As a Buddhist, the Lama took a position midway between the theist and the atheist. Buddhists are non-theists; they don't enter into an argument for or against the existence of a divine being or creator. This agnostic, nontheistic view is, in a way, a non-concept.

There are yet other isms, each with its own set of ideas, which attempts to explain our place in, and relationship with, the cosmos. Pantheism, for instance, holds that the universe is God; God is the universe. It therefore denies the transcendence of God: he is not separate from his creation. Everything you come across: that's him.

Rich religious culture
As is clear from these essays, written in a country with such a rich religious culture, one can therefore expect to come across a vast spectrum of transpersonal experiences, a number of which may not, at first, seem to fit the label "religious". These essays are proof of that.

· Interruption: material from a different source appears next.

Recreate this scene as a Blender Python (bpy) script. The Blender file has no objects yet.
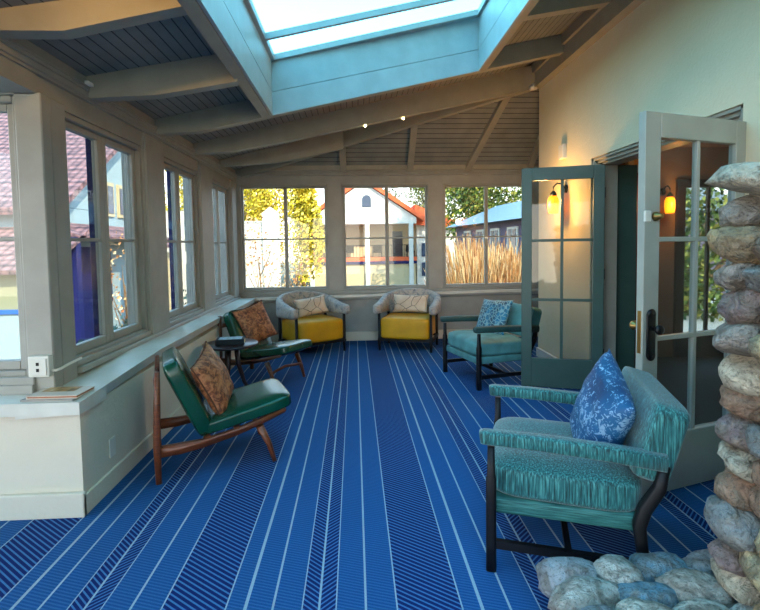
import bpy, bmesh, math, random
from mathutils import Vector, Matrix, noise
random.seed(7)
S = bpy.context.scene
COL = S.collection
V = Vector
PI = math.pi

# ------------------------------------------------------------------ camera
F, PITCH, YAW, ROLL = 484.0, .054, .052, -.014
cy_, sy_, cp_, sp_ = math.cos(YAW), math.sin(YAW), math.cos(PITCH), math.sin(PITCH)
fwd = V((sy_*cp_, cy_*cp_, -sp_)); rt = V((cy_, -sy_, 0)); up = rt.cross(fwd)
r2 = rt*math.cos(ROLL)+up*math.sin(ROLL); u2 = up*math.cos(ROLL)-rt*math.sin(ROLL)
cam = bpy.data.cameras.new('camera'); co = bpy.data.objects.new('camera', cam); COL.objects.link(co)
co.matrix_world = Matrix(((r2.x, u2.x, -fwd.x, 0), (r2.y, u2.y, -fwd.y, 0), (r2.z, u2.z, -fwd.z, 1.4), (0, 0, 0, 1)))
cam.sensor_fit = 'HORIZONTAL'; cam.sensor_width = 36.0; cam.lens = 36.0*F/760.0
cam.shift_y = -34.0/760.0; cam.clip_start = .05; cam.clip_end = 400
S.camera = co

# ------------------------------------------------------------------ world, sun, exposure
W = bpy.data.worlds.new('world'); S.world = W; W.use_nodes = True
wn = W.node_tree; wn.nodes.clear()
wo = wn.nodes.new('ShaderNodeOutputWorld'); bg = wn.nodes.new('ShaderNodeBackground')
tc = wn.nodes.new('ShaderNodeTexCoord'); sx = wn.nodes.new('ShaderNodeSeparateXYZ'); rp = wn.nodes.new('ShaderNodeValToRGB')
wn.links.new(tc.outputs['Generated'], sx.inputs[0]); wn.links.new(sx.outputs['Z'], rp.inputs[0])
wn.links.new(rp.outputs[0], bg.inputs[0]); wn.links.new(bg.outputs[0], wo.inputs[0])
e = rp.color_ramp.elements
e[0].position = 0.0; e[0].color = (1.0, .90, .72, 1)
e[1].position = .6; e[1].color = (.22, .52, .78, 1)
k = e.new(.22); k.color = (.60, .78, .98, 1)
bg.inputs[1].default_value = 2.2
sun = bpy.data.lights.new('sun', 'SUN'); so = bpy.data.objects.new('sun', sun); COL.objects.link(so)
sun.energy = 4.5; sun.color = (1.0, .88, .66); sun.angle = .01
so.rotation_euler = V((.55, -.75, .62)).to_track_quat('Z', 'Y').to_euler()
S.view_settings.view_transform = 'Standard'; S.view_settings.look = 'None'; S.view_settings.gamma = 1
S.view_settings.use_curve_mapping = False
S.view_settings.exposure = 1.74
S.cycles.use_denoising = True
S.cycles.max_bounces = 10; S.cycles.diffuse_bounces = 6; S.cycles.transparent_max_bounces = 16
S.cycles.caustics_reflective = False; S.cycles.caustics_refractive = False; S.cycles.sample_clamp_indirect = 6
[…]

So, no matter in what guises transcendent experiences come, there may be a way of understanding them all from a single perspective: that we are capable of having such encounters and that these can take us beyond a contracted sense of being and give us a thrilling glimpse of a greater reality and a more inclusive sense of wholeness and belonging – however that is defined or poured into a particular religious mould.

Take, for example, Sylvia Boorstein, who is a Buddhist and a rabbi. She leads a congregation in New York. She looks Jewish. She wrote a book called: That's Funny: You Don't Look Buddhist! That's rubbing it in. You can be, and look, Jewish and formally function like one, and also be a committed Buddhist – and write a book about it.

That, as I understand it, is also the meaning of Ubuntu: to find ourselves and each other in the common pursuit of happiness and meaning in our lives, whatever individual route we might be taking.

Louis van Loon founded the Buddhist Retreat Centre in Ixopo in 1980 and taught eastern philosophy at the Universities of Cape Town and Durban-Westville. He is an architect and consulting engineer in private practice.